:: TASK PROMPT ::
Would you quote the material below from its first line through the line containing "COL = SC.collection", exactly and with both ends included?

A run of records
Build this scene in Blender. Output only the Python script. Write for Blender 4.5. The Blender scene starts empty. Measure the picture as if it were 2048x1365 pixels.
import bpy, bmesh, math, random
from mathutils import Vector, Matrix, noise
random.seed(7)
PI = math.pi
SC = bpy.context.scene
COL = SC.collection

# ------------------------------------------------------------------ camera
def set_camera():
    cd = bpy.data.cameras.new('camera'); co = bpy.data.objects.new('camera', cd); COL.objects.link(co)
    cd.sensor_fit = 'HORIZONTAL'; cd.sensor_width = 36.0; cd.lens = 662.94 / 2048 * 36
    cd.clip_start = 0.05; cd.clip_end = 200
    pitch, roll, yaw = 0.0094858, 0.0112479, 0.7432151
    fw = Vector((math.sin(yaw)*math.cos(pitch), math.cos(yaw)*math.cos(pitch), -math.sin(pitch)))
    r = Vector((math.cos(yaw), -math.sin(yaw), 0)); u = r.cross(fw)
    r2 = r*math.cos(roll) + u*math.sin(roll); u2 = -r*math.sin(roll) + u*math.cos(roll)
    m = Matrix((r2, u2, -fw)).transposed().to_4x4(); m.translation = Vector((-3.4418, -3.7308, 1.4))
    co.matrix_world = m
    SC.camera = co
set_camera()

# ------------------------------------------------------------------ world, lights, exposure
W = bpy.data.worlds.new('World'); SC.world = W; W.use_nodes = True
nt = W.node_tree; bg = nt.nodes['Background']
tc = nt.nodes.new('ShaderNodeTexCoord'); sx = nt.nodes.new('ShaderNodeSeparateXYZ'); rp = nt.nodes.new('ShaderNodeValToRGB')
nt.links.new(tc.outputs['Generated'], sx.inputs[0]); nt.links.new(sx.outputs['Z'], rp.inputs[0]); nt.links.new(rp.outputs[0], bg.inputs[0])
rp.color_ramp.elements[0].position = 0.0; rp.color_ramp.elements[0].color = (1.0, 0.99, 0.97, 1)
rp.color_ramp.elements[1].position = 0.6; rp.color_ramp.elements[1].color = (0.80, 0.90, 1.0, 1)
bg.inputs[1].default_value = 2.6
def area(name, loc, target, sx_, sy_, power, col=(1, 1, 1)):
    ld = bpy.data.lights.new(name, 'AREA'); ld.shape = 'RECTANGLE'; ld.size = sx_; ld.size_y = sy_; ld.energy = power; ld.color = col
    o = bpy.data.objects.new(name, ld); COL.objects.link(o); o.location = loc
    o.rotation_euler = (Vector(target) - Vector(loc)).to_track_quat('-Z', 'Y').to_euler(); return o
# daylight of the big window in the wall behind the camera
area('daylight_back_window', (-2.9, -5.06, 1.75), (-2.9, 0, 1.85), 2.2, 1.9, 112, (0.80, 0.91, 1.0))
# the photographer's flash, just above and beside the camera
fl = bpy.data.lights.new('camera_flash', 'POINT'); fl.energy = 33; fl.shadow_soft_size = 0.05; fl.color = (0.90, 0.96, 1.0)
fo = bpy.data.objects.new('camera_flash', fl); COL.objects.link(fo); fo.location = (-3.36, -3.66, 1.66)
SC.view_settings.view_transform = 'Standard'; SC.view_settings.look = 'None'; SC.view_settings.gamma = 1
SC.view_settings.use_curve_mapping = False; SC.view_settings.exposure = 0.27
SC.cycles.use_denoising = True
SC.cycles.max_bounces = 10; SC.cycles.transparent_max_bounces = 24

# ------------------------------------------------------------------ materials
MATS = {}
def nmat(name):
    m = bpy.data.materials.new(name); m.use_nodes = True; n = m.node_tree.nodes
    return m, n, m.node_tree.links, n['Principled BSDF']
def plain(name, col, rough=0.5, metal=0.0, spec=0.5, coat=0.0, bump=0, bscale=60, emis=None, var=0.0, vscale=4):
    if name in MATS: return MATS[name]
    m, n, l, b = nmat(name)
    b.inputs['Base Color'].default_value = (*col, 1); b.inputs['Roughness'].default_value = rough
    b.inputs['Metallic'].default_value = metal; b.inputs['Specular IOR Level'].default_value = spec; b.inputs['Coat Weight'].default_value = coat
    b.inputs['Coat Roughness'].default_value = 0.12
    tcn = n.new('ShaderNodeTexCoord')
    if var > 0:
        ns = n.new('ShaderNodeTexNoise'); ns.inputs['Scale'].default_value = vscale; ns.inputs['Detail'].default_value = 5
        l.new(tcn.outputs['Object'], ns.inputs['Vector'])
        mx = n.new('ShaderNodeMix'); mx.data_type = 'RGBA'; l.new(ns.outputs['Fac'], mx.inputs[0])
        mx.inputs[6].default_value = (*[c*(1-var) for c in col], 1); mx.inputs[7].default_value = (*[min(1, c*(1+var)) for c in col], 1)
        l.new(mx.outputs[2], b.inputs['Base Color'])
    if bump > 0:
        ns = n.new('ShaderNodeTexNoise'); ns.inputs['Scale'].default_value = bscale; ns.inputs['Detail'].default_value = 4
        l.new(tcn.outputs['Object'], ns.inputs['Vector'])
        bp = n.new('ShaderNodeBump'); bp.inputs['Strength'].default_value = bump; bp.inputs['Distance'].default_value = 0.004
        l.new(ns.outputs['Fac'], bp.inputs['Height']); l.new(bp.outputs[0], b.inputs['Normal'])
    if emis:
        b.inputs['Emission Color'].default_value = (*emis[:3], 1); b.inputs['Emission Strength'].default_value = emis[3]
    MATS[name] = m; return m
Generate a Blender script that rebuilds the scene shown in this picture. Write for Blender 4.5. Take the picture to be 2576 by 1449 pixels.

:: TASK ANSWER ::
Build this scene in Blender. Output only the Python script. Write for Blender 4.5. The Blender scene starts empty. Measure the picture as if it were 2048x1365 pixels.
import bpy, bmesh, math, random
from mathutils import Vector, Matrix, noise
random.seed(7)
PI = math.pi
SC = bpy.context.scene
COL = SC.collection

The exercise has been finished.